Qualche dato positivo si registra sui brevetti: in aumento quelli depositati da imprese e autori italiani, ma non in misura sufficiente a tenere il passo con la crescente tendenza a proteggere di più, legalmente, le innovazioni industriali. Tra i settori di punta a livello brevettuale l’ingegneria meccanica, che concentra il 42% delle domande presentate presso l’Ufficio europeo e che è il settore con la crescita più marcata.
Nei design industriali registrati presso l’Unione Europea, ossia i diritti di proprietù intellettuale relativi alle innovazioni di tipo non tecnologico, quali quelle nella progettazione o nei modelli ornamentali, siamo secondi solo alla Germania. È confermata la specializzazione produttiva italiana in settori ad alto contenuto di conoscenza e collegati ai settori tipici del Made in Italy (quali mobili e arredi, illuminazione, cucine), ma che non ricavano il proprio punto di forza dalla ricerca scientifica e tecnologica.
Nel commercio ad alta tecnologia l’Italia resta sotto il 2% delle esportazioni high-tech mondiali, meno della metà della quota francese e inglese e addirittura un quarto di quella tedesca.
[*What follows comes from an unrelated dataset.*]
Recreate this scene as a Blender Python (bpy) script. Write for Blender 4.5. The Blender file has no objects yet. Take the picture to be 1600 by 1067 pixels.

In negativo anche il mercato farmaceutico: la quota di mercato dell’Italia sulle esportazioni mondiali passa da più del 6% conseguito nel 2000 al 4% del 2016. Cresce invece quella sulle esportazioni mondiali nell’automazione industriale, che passa dal 4,5% al 6,8%.
“L’analisi combinata dei dati concernenti input (la spesa per R&S) e output (pubblicazioni scientifiche, brevetti, commercio hi tech) mostrano la necessità del sistema-paese di valorizzare e moltiplicare meglio l’impatto delle limitate risorse” concludono Archibugi e Tuzi. “Il problema è evidente se si considerano le consistenti risorse messe a disposizione dalle politiche regionali che non hanno avuto un ruolo chiave nel sostegno dell’innovazione. L’Italia deve elaborare una strategia di smart specialization, dove le risorse disponibili, auspicabilmente in aumento, siano destinate ai settori strategici, partendo dalle competenze esistenti e innestandosi nel sistema produttivo”.